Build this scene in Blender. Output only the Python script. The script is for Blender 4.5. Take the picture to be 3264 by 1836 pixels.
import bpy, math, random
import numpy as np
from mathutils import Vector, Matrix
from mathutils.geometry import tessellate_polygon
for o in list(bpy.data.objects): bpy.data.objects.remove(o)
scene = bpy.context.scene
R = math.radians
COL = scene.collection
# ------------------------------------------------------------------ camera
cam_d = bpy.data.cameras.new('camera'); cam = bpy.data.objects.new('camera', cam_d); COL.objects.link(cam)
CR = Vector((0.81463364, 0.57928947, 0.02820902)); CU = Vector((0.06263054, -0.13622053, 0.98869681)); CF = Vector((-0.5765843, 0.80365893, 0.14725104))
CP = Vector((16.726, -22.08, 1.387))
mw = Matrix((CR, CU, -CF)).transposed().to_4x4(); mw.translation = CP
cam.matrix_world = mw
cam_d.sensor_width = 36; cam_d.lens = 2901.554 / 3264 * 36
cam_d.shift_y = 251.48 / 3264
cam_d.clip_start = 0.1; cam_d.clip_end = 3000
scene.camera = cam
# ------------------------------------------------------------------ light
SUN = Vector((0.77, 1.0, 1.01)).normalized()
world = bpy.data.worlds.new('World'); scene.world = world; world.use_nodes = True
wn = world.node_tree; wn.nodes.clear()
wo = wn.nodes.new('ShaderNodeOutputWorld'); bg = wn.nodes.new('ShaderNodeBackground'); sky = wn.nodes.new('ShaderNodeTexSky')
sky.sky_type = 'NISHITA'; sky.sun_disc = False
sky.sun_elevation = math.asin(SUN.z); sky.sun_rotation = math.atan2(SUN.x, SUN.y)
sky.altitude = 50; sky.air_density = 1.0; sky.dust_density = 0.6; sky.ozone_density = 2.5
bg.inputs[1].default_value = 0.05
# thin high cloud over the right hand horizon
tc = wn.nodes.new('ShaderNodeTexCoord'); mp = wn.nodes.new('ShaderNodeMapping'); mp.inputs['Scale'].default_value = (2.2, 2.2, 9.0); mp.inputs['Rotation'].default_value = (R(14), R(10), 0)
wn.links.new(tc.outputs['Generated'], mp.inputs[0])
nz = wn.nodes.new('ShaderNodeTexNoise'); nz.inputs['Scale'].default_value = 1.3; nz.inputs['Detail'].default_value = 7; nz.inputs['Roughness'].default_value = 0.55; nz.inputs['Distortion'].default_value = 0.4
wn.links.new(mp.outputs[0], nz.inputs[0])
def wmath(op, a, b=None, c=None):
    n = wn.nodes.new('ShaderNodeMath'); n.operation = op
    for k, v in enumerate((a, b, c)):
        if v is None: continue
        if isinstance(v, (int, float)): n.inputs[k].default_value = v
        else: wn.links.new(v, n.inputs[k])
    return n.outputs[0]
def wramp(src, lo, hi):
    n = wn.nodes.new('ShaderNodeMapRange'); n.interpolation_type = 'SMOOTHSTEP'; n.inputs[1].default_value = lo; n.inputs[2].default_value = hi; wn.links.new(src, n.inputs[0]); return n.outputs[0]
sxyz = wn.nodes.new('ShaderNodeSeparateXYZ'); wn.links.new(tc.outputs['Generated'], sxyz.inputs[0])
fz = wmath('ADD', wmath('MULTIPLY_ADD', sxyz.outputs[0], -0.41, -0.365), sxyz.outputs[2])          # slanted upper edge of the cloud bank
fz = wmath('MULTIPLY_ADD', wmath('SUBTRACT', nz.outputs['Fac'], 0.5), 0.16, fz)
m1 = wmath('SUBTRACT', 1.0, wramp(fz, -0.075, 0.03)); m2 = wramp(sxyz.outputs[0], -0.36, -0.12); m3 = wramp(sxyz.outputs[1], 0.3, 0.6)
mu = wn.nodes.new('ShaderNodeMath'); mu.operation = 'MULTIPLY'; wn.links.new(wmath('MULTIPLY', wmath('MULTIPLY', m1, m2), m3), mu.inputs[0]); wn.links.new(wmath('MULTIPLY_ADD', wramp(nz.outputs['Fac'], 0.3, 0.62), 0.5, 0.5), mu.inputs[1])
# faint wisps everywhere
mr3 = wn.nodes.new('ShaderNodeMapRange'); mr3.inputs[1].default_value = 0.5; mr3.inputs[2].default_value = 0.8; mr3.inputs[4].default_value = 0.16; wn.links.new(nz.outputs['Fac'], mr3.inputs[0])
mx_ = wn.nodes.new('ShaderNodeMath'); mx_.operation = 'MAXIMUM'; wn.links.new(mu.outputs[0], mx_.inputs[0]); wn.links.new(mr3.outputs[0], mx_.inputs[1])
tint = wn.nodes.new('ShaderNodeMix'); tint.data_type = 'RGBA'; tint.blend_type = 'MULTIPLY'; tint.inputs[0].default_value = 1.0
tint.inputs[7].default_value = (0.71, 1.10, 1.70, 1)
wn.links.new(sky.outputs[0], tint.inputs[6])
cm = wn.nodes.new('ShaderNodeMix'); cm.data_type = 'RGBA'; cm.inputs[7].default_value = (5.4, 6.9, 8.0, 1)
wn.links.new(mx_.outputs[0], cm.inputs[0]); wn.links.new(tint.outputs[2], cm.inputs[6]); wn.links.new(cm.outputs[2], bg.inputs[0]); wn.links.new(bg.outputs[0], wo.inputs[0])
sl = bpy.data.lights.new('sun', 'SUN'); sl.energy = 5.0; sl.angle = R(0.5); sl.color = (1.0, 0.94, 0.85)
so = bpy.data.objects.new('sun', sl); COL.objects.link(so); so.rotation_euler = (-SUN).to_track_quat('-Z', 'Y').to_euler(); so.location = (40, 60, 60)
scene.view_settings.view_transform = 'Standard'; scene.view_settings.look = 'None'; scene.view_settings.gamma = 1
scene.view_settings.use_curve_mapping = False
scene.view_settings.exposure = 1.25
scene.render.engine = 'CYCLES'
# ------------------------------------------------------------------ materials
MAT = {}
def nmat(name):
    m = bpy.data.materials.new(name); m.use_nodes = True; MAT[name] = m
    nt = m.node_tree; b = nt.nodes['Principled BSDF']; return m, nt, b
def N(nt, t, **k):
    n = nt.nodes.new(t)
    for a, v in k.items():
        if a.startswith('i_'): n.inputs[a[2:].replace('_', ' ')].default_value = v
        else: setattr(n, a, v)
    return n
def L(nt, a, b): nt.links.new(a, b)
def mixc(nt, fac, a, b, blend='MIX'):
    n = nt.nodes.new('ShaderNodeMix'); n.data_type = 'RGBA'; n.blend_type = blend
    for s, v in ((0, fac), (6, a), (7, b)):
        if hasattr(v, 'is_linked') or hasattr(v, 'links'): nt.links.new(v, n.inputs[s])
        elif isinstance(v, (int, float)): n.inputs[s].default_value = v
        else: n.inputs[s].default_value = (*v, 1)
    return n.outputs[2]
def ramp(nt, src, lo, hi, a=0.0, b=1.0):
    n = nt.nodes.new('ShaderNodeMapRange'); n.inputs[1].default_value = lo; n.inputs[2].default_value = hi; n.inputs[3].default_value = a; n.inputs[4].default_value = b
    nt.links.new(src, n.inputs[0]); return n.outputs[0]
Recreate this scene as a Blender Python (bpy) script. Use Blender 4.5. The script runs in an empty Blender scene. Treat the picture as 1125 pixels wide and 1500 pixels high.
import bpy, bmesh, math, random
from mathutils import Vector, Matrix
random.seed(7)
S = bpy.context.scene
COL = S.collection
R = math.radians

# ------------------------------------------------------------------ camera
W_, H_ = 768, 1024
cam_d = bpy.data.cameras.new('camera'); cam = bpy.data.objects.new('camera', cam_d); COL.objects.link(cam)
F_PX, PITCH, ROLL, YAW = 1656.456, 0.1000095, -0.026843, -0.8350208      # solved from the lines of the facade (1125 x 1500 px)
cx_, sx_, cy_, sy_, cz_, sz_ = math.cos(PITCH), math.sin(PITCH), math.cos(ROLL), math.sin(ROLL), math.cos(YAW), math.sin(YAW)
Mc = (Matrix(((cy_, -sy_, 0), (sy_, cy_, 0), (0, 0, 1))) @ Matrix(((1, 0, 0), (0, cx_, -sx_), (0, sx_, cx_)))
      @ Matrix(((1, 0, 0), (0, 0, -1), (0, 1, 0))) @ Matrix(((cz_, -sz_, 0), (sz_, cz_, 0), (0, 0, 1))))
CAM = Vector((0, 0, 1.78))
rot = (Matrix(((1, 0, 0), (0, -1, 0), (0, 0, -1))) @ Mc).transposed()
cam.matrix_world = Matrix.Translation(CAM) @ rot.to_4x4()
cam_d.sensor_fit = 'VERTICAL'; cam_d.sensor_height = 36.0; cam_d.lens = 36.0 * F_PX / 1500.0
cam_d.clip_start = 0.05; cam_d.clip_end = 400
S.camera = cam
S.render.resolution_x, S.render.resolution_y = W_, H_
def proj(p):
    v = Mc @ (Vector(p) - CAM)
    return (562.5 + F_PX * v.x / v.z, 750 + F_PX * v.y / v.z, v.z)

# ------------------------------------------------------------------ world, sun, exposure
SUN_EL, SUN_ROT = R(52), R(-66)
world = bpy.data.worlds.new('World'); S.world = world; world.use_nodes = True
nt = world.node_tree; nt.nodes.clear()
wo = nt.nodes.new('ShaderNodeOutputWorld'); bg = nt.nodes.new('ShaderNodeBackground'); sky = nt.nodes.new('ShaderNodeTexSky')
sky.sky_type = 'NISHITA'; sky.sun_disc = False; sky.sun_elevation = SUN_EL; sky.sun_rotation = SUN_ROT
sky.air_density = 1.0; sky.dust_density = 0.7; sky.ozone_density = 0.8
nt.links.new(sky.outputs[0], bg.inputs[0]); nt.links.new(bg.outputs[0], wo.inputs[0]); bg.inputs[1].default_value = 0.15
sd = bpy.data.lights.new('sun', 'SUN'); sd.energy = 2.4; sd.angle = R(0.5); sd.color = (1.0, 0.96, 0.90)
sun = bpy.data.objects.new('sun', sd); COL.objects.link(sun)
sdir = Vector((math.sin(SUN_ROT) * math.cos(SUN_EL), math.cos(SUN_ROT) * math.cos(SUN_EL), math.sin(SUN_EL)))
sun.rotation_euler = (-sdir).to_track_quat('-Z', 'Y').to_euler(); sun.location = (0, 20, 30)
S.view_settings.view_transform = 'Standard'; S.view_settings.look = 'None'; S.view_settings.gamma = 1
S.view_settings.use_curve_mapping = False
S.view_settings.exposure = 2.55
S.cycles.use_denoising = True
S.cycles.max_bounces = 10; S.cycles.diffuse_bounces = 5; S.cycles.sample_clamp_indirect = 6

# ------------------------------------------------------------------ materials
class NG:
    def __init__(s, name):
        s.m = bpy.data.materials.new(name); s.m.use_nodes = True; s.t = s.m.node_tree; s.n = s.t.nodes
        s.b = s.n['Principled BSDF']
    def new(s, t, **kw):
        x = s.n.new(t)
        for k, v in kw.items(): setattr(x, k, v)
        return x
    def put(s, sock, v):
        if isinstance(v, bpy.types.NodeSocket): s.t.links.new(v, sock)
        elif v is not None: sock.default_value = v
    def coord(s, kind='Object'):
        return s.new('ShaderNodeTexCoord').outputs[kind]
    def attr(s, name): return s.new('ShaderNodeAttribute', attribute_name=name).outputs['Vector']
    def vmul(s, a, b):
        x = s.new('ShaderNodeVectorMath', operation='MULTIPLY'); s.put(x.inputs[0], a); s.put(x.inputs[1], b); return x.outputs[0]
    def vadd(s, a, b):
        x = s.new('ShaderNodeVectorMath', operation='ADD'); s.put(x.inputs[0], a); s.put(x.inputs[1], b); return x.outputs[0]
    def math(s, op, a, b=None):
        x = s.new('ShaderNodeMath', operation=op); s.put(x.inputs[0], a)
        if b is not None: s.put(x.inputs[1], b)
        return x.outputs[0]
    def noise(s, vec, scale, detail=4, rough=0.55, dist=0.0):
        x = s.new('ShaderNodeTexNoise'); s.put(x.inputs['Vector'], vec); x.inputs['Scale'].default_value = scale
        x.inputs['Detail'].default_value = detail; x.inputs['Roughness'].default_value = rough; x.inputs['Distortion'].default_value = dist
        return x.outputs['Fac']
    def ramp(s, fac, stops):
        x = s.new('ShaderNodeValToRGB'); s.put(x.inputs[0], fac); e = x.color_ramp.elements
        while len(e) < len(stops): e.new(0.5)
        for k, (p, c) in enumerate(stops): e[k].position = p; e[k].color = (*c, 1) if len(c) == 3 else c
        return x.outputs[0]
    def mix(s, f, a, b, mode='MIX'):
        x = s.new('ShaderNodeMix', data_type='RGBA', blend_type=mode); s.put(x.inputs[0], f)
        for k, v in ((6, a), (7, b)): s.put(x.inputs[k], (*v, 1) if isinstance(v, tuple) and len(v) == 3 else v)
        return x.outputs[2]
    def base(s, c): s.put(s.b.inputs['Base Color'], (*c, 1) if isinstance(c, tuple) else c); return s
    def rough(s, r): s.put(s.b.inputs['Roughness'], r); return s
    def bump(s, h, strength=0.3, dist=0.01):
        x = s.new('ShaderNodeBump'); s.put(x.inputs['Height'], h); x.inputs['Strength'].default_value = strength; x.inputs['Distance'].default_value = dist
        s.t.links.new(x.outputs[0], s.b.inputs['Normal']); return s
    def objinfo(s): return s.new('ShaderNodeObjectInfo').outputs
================
What you will do: Determine how many lines of the listing above include the word "high", and report that number only.

Answer to this task: 2